Un autre élément fondamental de la production de Titien est le portrait (voir, parmi des dizaines d’exemples, le portrait de Pietro Aretino au Palazzo Pitti de Florence). L’une des caractéristiques les plus importantes du portrait de Titien est sa capacité d’introspection psychologique: Titien réussit magistralement à pénétrer le personnage représenté pour rendre une expression qui communique toujours un trait de son sujet. Dans le portrait de Pietro Aretino, par exemple, nous voyons une expression de fierté, presque d’orgueil, qui reflète le caractère du grand homme de lettres. Une autre des caractéristiques fondatrices du portrait de Titien, inspiré par le portrait d’Antonello da Messina, est l’utilisation d’un fond sombre, qui influencera une grande partie de l’art du portrait par la suite.

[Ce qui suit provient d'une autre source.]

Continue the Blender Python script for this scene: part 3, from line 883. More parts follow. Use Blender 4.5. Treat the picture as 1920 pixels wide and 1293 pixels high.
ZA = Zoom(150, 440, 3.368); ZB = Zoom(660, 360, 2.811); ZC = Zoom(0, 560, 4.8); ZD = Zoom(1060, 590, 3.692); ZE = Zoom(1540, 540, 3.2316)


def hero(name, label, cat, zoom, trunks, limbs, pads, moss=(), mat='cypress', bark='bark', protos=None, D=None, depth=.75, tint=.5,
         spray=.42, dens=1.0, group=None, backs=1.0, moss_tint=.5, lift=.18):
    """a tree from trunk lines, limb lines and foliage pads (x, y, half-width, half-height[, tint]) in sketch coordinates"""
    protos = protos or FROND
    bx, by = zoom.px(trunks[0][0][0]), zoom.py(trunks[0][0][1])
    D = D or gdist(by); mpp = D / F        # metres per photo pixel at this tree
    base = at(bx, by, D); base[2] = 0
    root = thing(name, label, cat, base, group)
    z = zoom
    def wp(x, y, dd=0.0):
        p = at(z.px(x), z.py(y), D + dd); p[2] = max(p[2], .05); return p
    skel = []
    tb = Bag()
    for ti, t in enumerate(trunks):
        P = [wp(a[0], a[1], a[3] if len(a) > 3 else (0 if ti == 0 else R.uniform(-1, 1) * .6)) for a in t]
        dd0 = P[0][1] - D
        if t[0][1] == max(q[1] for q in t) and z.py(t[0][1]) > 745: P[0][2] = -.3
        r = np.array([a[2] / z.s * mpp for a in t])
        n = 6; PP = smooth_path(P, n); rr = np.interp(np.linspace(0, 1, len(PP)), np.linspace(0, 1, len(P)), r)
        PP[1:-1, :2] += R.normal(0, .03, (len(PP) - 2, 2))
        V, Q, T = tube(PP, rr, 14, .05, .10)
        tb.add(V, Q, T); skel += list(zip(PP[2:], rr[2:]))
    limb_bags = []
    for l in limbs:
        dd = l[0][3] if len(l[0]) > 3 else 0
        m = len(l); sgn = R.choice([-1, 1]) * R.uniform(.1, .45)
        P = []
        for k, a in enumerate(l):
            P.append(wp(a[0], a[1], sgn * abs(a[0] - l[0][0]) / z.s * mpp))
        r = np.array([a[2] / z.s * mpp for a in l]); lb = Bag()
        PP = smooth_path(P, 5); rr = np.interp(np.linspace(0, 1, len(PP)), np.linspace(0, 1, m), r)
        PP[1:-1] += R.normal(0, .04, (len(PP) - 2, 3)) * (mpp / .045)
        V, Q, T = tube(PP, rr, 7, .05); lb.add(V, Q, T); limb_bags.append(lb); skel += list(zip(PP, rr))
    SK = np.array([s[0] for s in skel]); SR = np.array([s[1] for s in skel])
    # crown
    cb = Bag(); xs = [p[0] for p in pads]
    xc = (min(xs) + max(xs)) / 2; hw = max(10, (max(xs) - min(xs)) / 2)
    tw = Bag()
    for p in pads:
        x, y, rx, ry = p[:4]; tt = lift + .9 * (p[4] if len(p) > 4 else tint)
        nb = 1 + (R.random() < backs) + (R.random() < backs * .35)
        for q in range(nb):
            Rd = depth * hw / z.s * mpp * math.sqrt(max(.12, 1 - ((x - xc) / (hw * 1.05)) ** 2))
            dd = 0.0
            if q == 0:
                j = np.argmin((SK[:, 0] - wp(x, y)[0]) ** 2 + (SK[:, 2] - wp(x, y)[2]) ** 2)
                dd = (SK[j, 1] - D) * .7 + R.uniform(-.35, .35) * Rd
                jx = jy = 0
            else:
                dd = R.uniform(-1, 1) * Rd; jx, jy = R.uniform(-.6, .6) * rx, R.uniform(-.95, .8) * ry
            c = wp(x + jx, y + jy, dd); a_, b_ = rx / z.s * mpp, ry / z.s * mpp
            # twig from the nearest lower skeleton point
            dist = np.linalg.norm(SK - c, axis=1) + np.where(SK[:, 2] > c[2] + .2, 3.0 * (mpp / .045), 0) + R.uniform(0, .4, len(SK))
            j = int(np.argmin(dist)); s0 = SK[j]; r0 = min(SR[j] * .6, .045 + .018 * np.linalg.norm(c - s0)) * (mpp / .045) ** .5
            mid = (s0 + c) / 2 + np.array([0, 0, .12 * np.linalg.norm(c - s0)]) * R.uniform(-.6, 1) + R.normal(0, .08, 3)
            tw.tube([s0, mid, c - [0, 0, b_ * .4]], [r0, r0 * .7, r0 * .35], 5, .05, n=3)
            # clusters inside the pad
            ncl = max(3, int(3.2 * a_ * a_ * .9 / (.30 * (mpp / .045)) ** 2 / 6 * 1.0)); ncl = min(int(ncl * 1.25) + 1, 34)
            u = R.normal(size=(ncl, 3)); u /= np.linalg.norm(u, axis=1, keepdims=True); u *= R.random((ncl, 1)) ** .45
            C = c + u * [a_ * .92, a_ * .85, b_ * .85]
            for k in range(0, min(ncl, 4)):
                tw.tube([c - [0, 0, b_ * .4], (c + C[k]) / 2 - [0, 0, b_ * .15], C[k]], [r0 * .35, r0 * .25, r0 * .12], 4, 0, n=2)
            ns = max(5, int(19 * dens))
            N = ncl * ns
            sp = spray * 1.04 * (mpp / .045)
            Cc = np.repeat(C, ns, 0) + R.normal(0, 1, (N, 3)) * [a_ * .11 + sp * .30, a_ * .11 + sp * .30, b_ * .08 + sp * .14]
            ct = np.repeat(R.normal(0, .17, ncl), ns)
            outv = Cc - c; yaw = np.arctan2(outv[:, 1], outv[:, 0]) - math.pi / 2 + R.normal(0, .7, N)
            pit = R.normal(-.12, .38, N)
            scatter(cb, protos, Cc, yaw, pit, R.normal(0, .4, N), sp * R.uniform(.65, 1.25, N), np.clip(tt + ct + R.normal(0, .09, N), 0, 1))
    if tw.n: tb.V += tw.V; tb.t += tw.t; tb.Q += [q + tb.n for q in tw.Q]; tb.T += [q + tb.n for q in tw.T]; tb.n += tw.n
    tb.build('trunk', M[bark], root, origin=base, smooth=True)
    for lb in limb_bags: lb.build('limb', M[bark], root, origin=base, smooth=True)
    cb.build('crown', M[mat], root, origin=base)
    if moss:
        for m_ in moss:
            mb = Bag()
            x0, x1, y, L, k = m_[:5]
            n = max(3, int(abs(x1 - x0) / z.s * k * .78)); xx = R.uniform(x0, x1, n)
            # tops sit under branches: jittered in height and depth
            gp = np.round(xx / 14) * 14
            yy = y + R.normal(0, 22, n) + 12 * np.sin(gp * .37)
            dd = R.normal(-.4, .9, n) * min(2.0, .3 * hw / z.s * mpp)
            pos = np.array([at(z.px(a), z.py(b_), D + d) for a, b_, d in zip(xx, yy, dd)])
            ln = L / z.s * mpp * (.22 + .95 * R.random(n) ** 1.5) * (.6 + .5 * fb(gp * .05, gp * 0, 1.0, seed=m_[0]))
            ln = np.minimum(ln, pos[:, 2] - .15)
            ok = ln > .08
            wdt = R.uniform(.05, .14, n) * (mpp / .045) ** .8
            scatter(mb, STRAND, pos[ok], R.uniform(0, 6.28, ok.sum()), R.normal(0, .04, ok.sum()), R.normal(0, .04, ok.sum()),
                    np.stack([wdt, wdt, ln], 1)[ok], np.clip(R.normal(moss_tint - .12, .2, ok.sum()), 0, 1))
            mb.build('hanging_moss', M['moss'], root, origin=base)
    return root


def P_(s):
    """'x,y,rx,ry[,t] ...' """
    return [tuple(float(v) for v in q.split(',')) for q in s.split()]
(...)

La dernière phase de la carrière de Titien, caractérisée par des chefs-d’œuvre tels que le Martyre de saint Laurent, le Supplizio di Marsia ou l’Incoronazione di spine, est une phase dans laquelle l’élément dramatique atteint son apogée: la touche est large, nerveuse et instable, les couleurs deviennent plus sombres, le sens de la tragédie prédomine. Les tableaux réalisés entre la fin des années 1560 et 1576, année de la mort du peintre, sont également tous caractérisés par des empâtements très denses qui forment parfois de véritables grumeaux de couleur, ainsi que par l’utilisation de la main même du peintre, qui intervient directement sur le tableau avec le fameux “frottement des doigts”, pour reprendre l’expression de Jacopo Palma le Jeune, élève de Titien : En bref, sa peinture devient une sorte d’action painting ante litteram, et Palma il Giovane lui-même, dans certains de ses écrits, donne une description très détaillée de la façon dont Titien faisait de l’art à la fin de sa vie. La dernière œuvre réalisée par Titien, la Pieta de 1576 conservée à la Gallerie dell’Accademia de Venise et achevée plus tard par Palma le Jeune lui-même, est une autre manifestation de ce type de peinture.
Titien, Vénus d’Urbino (1538 ; huile sur toile, 119 x 165 cm ; Florence, Offices) |
Titien, Portrait de Pietro Aretino (1545 ; huile sur toile ; Florence, Galerie Palatine, Palazzo Pitti) |
Titien, Martyre de saint Laurent (1548-1557 ; huile sur toile, 500 x 280 cm ; Venise, église des Jésuites) |
Titien, Piéta (vers 1576 ; huile sur toile, 351 x 389 cm ; Venise, Galerie de l’Accademia) |
Les œuvres du Titien se trouvent dans les musées du monde entier, mais pour bien comprendre l’artiste, une visite à Venise s’impose, en commençant par la Gallerie dell’Accademia, qui abrite plusieurs de ses chefs-d’œuvre. Toujours à Venise, on peut compléter la “visite” de Titien en découvrant le Pala Pesaro dans la Basilica di Santa Maria Gloriosa dei Frari (véritable temple de l’art vénitien de tous les temps), et en visitant la Basilica di Santa Maria della Salute, l’église des Jésuites, le Palazzo Ducale, la Scuola Grande di San Rocco, l’église Santi Giovanni e Paolo, et l’église San Salvador. Toujours dans la région, une visite à la Scuola del Santo de Padoue est indispensable pour découvrir les débuts de Titien.
De grands chefs-d’œuvre de Titien se trouvent dans de nombreux autres musées italiens : les Offices (la Vénus d’Urbino, la Flore, les portraits des ducs d’Urbino, à savoir Francesco Maria della Rovere et Eleonora Gonzaga), le palais Pitti (où se trouvent la Madeleine pénitente et plusieurs portraits), la Galleria Borghese(Amor sacro e amor profano), la Pinacoteca Civica d’Ancône (le Retable Gozzi), toujours à Ancône, la Crucifixion de l’église San Domenico, puis le Museo Nazionale di Capodimonte de Naples (les Danaïdes, le Portrait de Paul III avec ses neveux Alessandro et Ottavio Farnese). En dehors de l’Italie, tous les grands musées du monde, du Louvre à la National Gallery de Londres, du Kunsthistorisches Museum de Vienne au Prado, de la National Gallery de Washington à l’Alte Pinakothek de Munich, conservent des œuvres du grand artiste vénitien.